Re: THEORY: Adpositional Heads
From: | Isidora Zamora <isidora@...> |
Date: | Thursday, September 11, 2003, 17:14 |
At 04:52 PM 9/10/03 -0700, you wrote:
>Isidora Zamora wrote:
> > In this particular case, the prepositional phrase is adverbial. It
> > modifies "saw." I saw a man *where*? I saw a man *in the house.*
>
>That doesn't clarify anything. You don't say whether the act of seeing
>occurs where the seeing person is or where the seen person is or where
>they both are.

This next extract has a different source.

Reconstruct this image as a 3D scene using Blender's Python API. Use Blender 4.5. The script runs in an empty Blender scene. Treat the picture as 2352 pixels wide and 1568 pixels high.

Maybe your native language has a built-in supposition of
>where seeing occurs -- but English doesn't!
My only native language is English.
I was basing what I said on what I have been teaching my daughter about
(English) sentence diagramming from a textbook on diagramming.
Now that I look at the example sentence more carefully, though, I can see
that there is, in fact, an ambiguity as to whether I [saw in the house] a
man or whether it was [a man in the house] that I saw. Sorry for adding to
the confusion.
I don't think that it is possible to resolve the ambiguity of this example
in English, at least not without jumping through some extrordinary
hoops. But I also have the instinct that most English speakers will never
notice the ambiguity, unless they are called upon to formally parse the
sentence in some manner (such as diagramming.)
Does the sentence "I saw a man in the house." create any ambiguity in other
languages as to whether the prepositional phrase is adverbial or
adjectival? Is this ambiguity a problem? If so, how can it be disambiguated?